The Irisan dumpsite in Baguio was a catastrophe waiting to happen. It was going to be a matter of time before something this tragic would happen—not unlike the Pa-yatas, Quezon City dumpsite avalanche that buried over 200 shanties and over a hundred people ten years ago. Loose soil, made increasingly unstable over the years because of deforestation, mining, farming and the proliferation of human settlements, provided the perfect conditions for such a hazard to occur. When rainfall is excessive, as is the case now with climate change-driven typhoons, the risks and vulnerabilities of human communities are heightened.
Alongside reports of the Baguio trashslide have been accounts of boulders rolling down a hillside and destroying homes in a congested area of Olongapo City. Not too long ago a whole section of sloping farmland gave way in Valencia, Bukidnon, causing extensive damage to a whole barangay. In parts of typhoon-hit Bicol, highways are blocked or bridges ruined by occasional landslides and flashfloods. When we think of Southern Leyte we are reminded of the Guinsaogon landslide that devoured a whole village not too long ago.

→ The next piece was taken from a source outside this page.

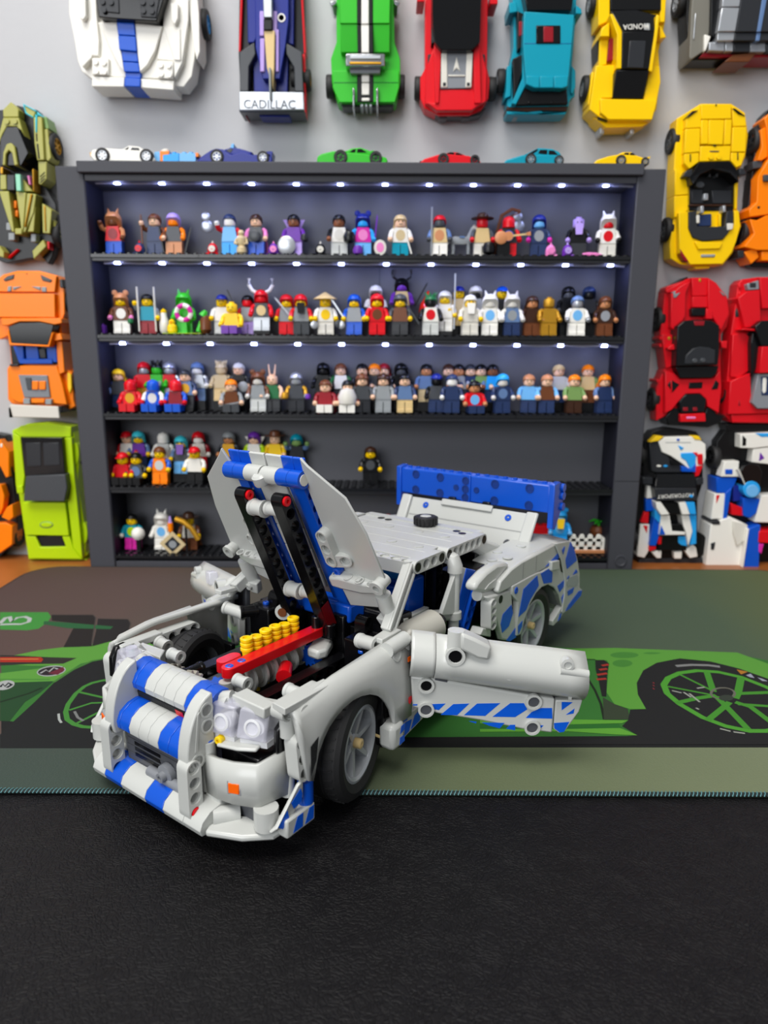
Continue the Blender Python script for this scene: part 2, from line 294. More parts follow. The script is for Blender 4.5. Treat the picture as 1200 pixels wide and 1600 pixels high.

We are seeing more of these “Ondoy” type climatic disturbances—not only here but also in more places around the world.
This week the world was also witness to the unprecedented battering of the United States East Coast with Hurricane Irene. With the warming of the earth’s atmosphere more climactic disturbances like hurricanes will occur with greater frequency and ferocity. With every storm and malady, this is becoming the world’s “new normal.”
How then do we deal with this world gone out of whack? Preparedness and planning are key factors – the whole idea of adaptation. Our new laws on disaster risk reduction and climate change mitigation provide a clearer way out of this “new normal” state of affairs. Climate change is here to stay and countries like ours – along with the Maldives in the Indian Ocean, Nepal, islands in the Pacific, parts of the Indonesian archipelago – are considered the most vulnerable to climate change impacts. It will do us well to have quick response systems in place and a fuller understanding of the risks we face but also of our capacities to be more climate-resilient.
But to do that we need, altogether, a consciousness that embraces the truth that every action we take, every piece of garbage we generate, every unit of energy we use, every liter of water we consume has a corresponding impact on our environment. The calamitous trash-slide in Baguio—as every other disaster, natural or man-made—returns us to that elemental recognition. We are part of nature and the environment; what we do to it we do ultimately to ourselves.